Gabor Kerekes, the Alchemist

Graphis, May/Jun 2002 by Rexer, Lyle

Gabor Kerekes, the Alchemist. A decade after the fall of Communism, Gabor Kerekes is reviving the great tradition of Hungarian photography-the tradition of Brassai, Kertesz and Moholy-Nagy. But does he also know the secrets of the universe? - By Lyle Rexer

If photography is a form of alchemy, Gabor Kerekes is its Paracelsus. His goal is not to capture the world in a frame but to transmute the unseen into the seen. Little known outside Eastern Europe, this philosopher with a camera is the most influential photographer contemporary Hungary has produced. In a career that has spanned the fall of Communism and Hungary's reentry into the mainstream of artistic culture, Kerekes, now 56, has put his stamp on every form of photography, from journalism to alternative processes. In his current work, he is using techniques born of 19th century science to express a vision of the universe at the beginning of the 21st.

When I met Kerekes, on his first visit to the United States, I had seen only a handful of his images at Sarah Morthland Gallery. They were quiet disturbances that continued to cause tremors the more I thought about them: a hand; a comet; antique scientific equipment that seemed to hum with a sinister energy; a dark orb nestled in a hole torn open in a sheet of metal. The roots of these photographs were clearly Surrealist. They were images of the inexplicable. Yet they possessed a more palpable certainty than Man Ray's or Duchamp's photos. Kerekes seemed to have found that place in the soul where archetypes take historical form-the factory of dreams.

Among his Hungarian contemporaries, the German-born Kerekes looks like a professor in a collection of aesthetes and revolutionaries. Regardless of their various styles, they all defer to him and freely acknowledge his influence. Kerekes has won the first prize of the Hungarian Press Show three times and been awarded the prestigious Bela Balasz prize. More important, as photographer and writer Sandor SzilAgyi has pointed out, he has led "fatherless" Hungarian photography out of the shadows after decades of artistic repression and isolation.
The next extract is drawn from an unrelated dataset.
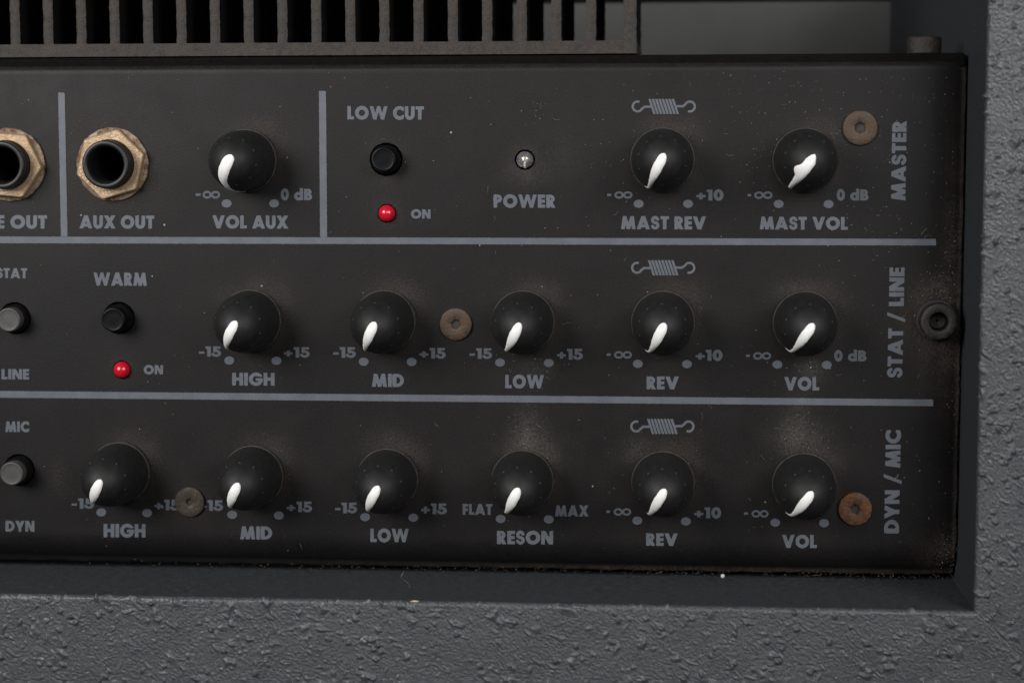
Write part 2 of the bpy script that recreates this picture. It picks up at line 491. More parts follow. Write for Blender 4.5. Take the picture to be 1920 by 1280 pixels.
holes = [(*at(x, y), 31.0) for x, y, *_ in BT] + [(*at(x, y), 17.8) for x, y, _ in LD] + [(*at(*PW), 19.0)] + [(*at(x, y), 40.0) for x, y in ((212, 308), (19, 309))]

def build_panel():
    x0 = XL; x1 = PR_; y0 = PT_; y1 = PB_
    fine = np.array([0, .8, 2, 4, 6.5, 9.5, 13, 17, 22])
    xs_ = None
    xs = np.concatenate([np.arange(x0, x1 - 27, 9.0), (x1 - fine)[::-1]])
    ys = np.concatenate([y0 + fine, np.arange(y0 + 30, y1 - 27, 9.0), (y1 - fine)[::-1]])
    X, Y = np.meshgrid(xs, ys); pts = np.stack([X.ravel(), Y.ravel()], 1)
    inner = (pts[:, 0] > x0 + 1) & (pts[:, 0] < x1 - 30) & (pts[:, 1] > y0 + 30) & (pts[:, 1] < y1 - 30)
    pts[inner] += RNG.uniform(-1.5, 1.5, (inner.sum(), 2))
    keep = np.ones(len(pts), bool)
    for cx, cy, r in holes:
        keep &= np.hypot(pts[:, 0] - cx, pts[:, 1] - cy) > r + 4
    pts = pts[keep]
    allp = [Vector(p) for p in pts]; edges = []
    rings = []
    for cx, cy, r in holes:
        b = len(allp); n = 48
        for i in range(n):
            a = 2 * math.pi * i / n; allp.append(Vector((cx + r * math.cos(a), cy + r * math.sin(a))))
        edges += [(b + i, b + (i + 1) % n) for i in range(n)]
        rings.append((b, n))
    v, e, f, ov, *_ = geometry.delaunay_2d_cdt(allp, edges, [], 0, 1e-4)
    v = np.array([(p[0], p[1]) for p in v])
    F = []
    for t in f:
        c = v[list(t)].mean(0)
        if any(math.hypot(c[0] - cx, c[1] - cy) < r - 0.5 for cx, cy, r in holes): continue
        F.append(tuple(t))
    def drop(d, r):
        d = np.clip(d, 0, r); return -(r - np.sqrt(np.maximum(r * r - (r - d) ** 2, 0)))
    def roll(d, a, r, ang):      # edge rolled back: an arc of radius r from distance a, ending in a flat lip
        k = np.clip((a - d) / r, 0, math.sin(ang)); return -(r - r * np.sqrt(1 - k * k))
    eb_ = y1 - v[:, 1]; er_ = x1 - v[:, 0]
    H = drop(v[:, 1] - y0, 13) + roll(eb_, 62, 58, 1.0) - 0.5 * np.clip(14 - eb_, 0, 14) + roll(er_, 70, 130, .5) + drop(eb_, 4) + drop(er_, 4)
    # rounded corner at the upper right
    V = np.column_stack([v, H])
    # uneven right edge
    m = v[:, 0] > x1 - 7
    V[m, 0] += 1.4 * fbm(v[m, 1] / 35, v[m, 1] * 0 + .5, 3, 30) - 0.004 * (v[m, 1] - y0) * 0
    mb = v[:, 1] > y1 - 4
    V[mb, 1] += 1.3 * fbm(v[mb, 0] / 28, v[mb, 0] * 0 + .7, 4, 31)
    # flanges going back
    V = V.tolist(); nv = len(V)
    def side(idx, depth):
        b = len(V)
        V.extend([V[i] for i in idx])
        for i in idx: V.append((V[i][0], V[i][1], V[i][2] - depth))
        n = len(idx)
        for k in range(n - 1): F.append((b + k, b + k + 1, b + n + k + 1, b + n + k))
    top = np.where(np.abs(v[:, 1] - y0) < 1e-3)[0]; side([int(i) for i in top[np.argsort(v[top, 0])]], 150)
    bot = np.where(np.abs(v[:, 1] - y1) < 1e-3)[0]; side([int(i) for i in bot[np.argsort(v[bot, 0])]], 90)
    rig = np.where(np.abs(v[:, 0] - x1) < 1e-3)[0]; side([int(i) for i in rig[np.argsort(v[rig, 1])]], 90)
    for cx, cy, r in holes:
        ids = np.where(np.abs(np.hypot(v[:, 0] - cx, v[:, 1] - cy) - r) < 0.05)[0]
        ids = ids[np.argsort(np.arctan2(v[ids, 1] - cy, v[ids, 0] - cx))].tolist(); ids.append(ids[0])
        side([int(i) for i in ids], 14)
    V = np.array(V)
    # dust and grime
    d = np.zeros(len(V)); g = np.zeros(len(V))
    def blob(t, px, py, sx, sy, a):
        cx, cy = at(px, py)
        t += a * np.exp(-(((V[:, 0] - cx) / sx) ** 2 + ((V[:, 1] - cy) / sy) ** 2))
    for i, (px, py, *_) in enumerate(KN):
        blob(g, px + 22, py - 52, 42, 28, 0.45); blob(g, px + 58, py - 12, 18, 40, 0.35); blob(g, px, py, 82, 78, 0.10)
    for px, py, sx, sy, a in [(992, 838, 45, 32, .6), (990, 800, 26, 50, .4), (1500, 822, 45, 30, .62), (1497, 785, 28, 42, .38),
                              (1195, 845, 30, 26, .35), (1520, 690, 26, 26, .42), (1012, 690, 34, 20, .25), (1490, 545, 40, 20, .25),
                              (720, 825, 40, 26, .22), (1240, 240, 40, 20, .15), (984, 330, 34, 22, .28), (1050, 290, 50, 50, .12), (440, 560, 40, 22, .2),
                              (1745, 545, 30, 22, .55), (1785, 500, 18, 90, .45), (1790, 600, 14, 60, .5), (1755, 690, 40, 60, .2), (1780, 1045, 24, 40, .4),
                              (1000, 200, 300, 120, .05), (1250, 600, 500, 400, .03)]:
        blob(d, px, py, sx, sy, a)
    for px, py, sx, sy, a in [(1752, 603, 50, 60, .9), (1785, 620, 20, 120, .6), (1770, 1050, 40, 40, .7), (1790, 400, 14, 160, .4), (210, 308, 84, 80, .5), (356, 940, 40, 40, .3),
                              (725, 300, 44, 44, .35), (725, 400, 26, 26, .4), (229, 693, 24, 24, .3), (984, 300, 30, 30, .4), (110, 890, 16, 30, .3)]:
        blob(g, px, py, sx, sy, a)
    eb = np.clip(1 - (y1 - V[:, 1]) / 13, 0, 1)
    fade = np.clip((V[:, 0] - at(300, 1060)[0]) / 900, 0.06, 1)
    g += 0.8 * eb * fade; d += 0.16 * eb * fade ** 2
    d += 0.25 * np.clip(1 - (V[:, 1] - y0) / 7, 0, 1)
    sl = np.clip(1 - (x1 - V[:, 0]) / 12, 0, 1); g += 0.5 * sl
    V[:, 0] -= PAN[0]; V[:, 1] -= PAN[1]
    me = mesh('faceplate', V, F, MP, smooth=True, recalc=True)
    for nm, arr in (('dust', d), ('grime', g)):
        a = me.attributes.new(nm, 'FLOAT', 'POINT'); a.data.foreach_set('value', np.clip(arr, 0, 1.5).astype(np.float32))
    return me
plate = obj('faceplate', build_panel(), panel)
_gt = at(1000, 104.5, -22)[1]
obj('edge_strip', bevel(mesh('edge_strip', *boxm(XL - PAN[0], PR_ - PAN[0] - 1, _gt - PAN[1], PT_ - PAN[1] + 12, -120, -12), mat_plain('black_edge_strip', (0.0035, 0.0033, 0.0032), (0.006, 0.0055, 0.005), 8, 1.0, 1.0, 6, spec=.08)), 7, 3), panel)  # matte black strip that makes the dark band above the faceplate's top edge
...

In the early part of the 20th century, photography was virtually

Hungary's national art form. There were camera clubs everywhere, the first of them founded by Count Eszterhazy himself. It is impossible to speak of modern photography without reciting a Hungarian litany: Brassai, Andre Kertesz, Laszlo Moholy-Nagy and Robert Capa. In a long diaspora, all of them left their native country, as did others including Martin Munkacsi and later Sylvia Plachy. The authoritarian rule of the 1940s, followed by postwar Communism, suspended the great tradition of Hungarians making photos, publishing them and writing about them. Of those who stayed, many were just as talented as the expatriates but found themselves isolated and consigned to obscurity. "Official" photography was little more than soft-focus tourist photography that functioned as propaganda. For those artists willing to make their own images in private, everything had to be reinvented, from actual techniques to aesthetic ideals.

This is the world Kerekes confronted in the late '70s when he began to make photographs. Looking at his reportage of the late '70s and '80s, it is hard to believe that he could have achieved such prominence. His images-all of which he later destroyed-graced more than 50 magazine cover images. His spare, pessimistic style was hardly suited to five-year plans and the myth of the glorious future. It unites a rigorous formal sense with an existential vision of social reality. Kerekes depicts factories isolated in empty, snowy landscapes. His buildings are sliced by dense, deep shadows and in one striking case, he reduces an edifice to a monolithic black form. Unlike contemporary German photographers Berndt and Hilla Becher or their precursor Albert Renger-Patzsch, Kerekes expresses no "joy before the object" in Renger-Patzsch's famous phrase, rather a foreboding and estrangement, as if the world were a language of antiquated signs that could no longer be deciphered. Everywhere Kerekes looked in the 1970s and 1980s, he seemed to find the traces of Hungary's departed economic, military and spiritual authority. A war monument is a tank aimed toward the sky, going nowhere. Likewise his people seem deposited in this landscape, in vaguely decaying cafes, neither defiant nor resigned, unadorned, expecting little perhaps but a long winter. In such pictures, Kerekes gave permission to other Hungarian photographers, including most notably Imre Benko, to use their photographic intelligence to tell complicated truths that don't fit political or journalistic formulas.

And then he stopped. In the mid '80s, Kerekes gave up taking pictures for nearly eight years. In 1993, he renounced photojournalism for good and destroyed more than 5,000 negatives. He saved only 35 negatives, images made for his own purposes and donated them to the Hungarian Museum of Photography. His reasons were as uncompromising as his work. "I no longer found in reality what I wished to photograph," he remarked. "And I did not want to be bound by what others ordered in terms of an image. Just to work for money was too easy."